What Does Oil Vandalism Mean for the Nigerian Economy?

Nigerian President Muhammadu Buhari and militants...photo Vanguard.ng
Nigerian President Muhammadu Buhari juxtaposed with a photo of militants. Photo/Vanguard.ng

Oil is Nigeria’s major source of revenue and the attacks on oil installations (majorly in the Niger Delta region of the country) has greatly affected the nation’s economy and supply of crude oil product to the international community.

The continuous attacks on the pipelines by vandals and militants known as the Niger Delta Avengers in the South-South region has caused lost revenue of 12.566 billion naira in one month, this is according to the Nigerian National Petroleum Corporation, NNPC, monthly Financial and Operations Report, March 2016.

The report by the NNPC showed that crude oil loss amounted to N5.94 billion; petroleum products losses stood at N1.757 billion, while N4.87 billion was spent on pipeline repairs and management costs.

According to the report, the losses negatively affected NNPC’s transfer to the federation account from the domestic sale of crude oil and gas. Specifically, the report noted that transfers to the federation account by the NNPC dipped by N69.544  billion to N9.23 billion in March.

Similarly on May 26, 2016, the then Minister of State for Petroleum Resources, Dr. Ibe Kachikwu was quoted to have said Nigeria’s crude oil production had declined from “2.2 million barrels per day to 1.4 million barrels per day due to pipeline vandalism”, this, he said, translated to loss of 800,000 barrels of oil daily. The minister made this known at a special session of the House of Representatives convened over the recent petrol price hike announcement (May 11, 2016) according to Vanguard newspaper.
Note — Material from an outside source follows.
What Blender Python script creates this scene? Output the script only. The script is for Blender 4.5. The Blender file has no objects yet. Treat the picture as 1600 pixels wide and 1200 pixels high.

The continuous decline of the petroleum products made the Kaduna Refinery Petrochemical Company (KRPC) Managing Director, Idi Muktar Maiha to call on the federal government to declare Warri-Kaduna pipelines as a “military zone,” in view of its strategic national importance. Maiha added that the pipelines need to be highly secured to guarantee continues supply of crude oil to KRPC, which supply refined oil to Nigeria’s northern region.

Maiha described attacks on Warri-Kaduna pipelines as the greatest threat to the oil and gas industry in the country. He made the plea while presenting his paper “KRPC: the journey to autonomy” at the 4th annual KRPC and Nigerian Union of Journalists, Kaduna Chapter training for Kaduna Energy Reporters’ in Kano State.

“We have advocated for the pipeline to be regarded as a ‘military zone’ in view of its strategic national importance,” he said.

Several groups of Niger Delta militants under different names have accused the government of polluting their environment through the unchecked supervision and clean up of oil spills by companies processing crude oil . In recent months the Avengers were behind numerous incessant attacks, to, as they say, rebuild their communities or leverage the Buhari-led administration to broker a deal to greater benefit the citizens of the South-South region or for the region to succeed (separate) in its entirety if a deal could not be brokered.

Interestingly, the Nigeria military feel the Avengers are not being cooperative in efforts to broker a deal.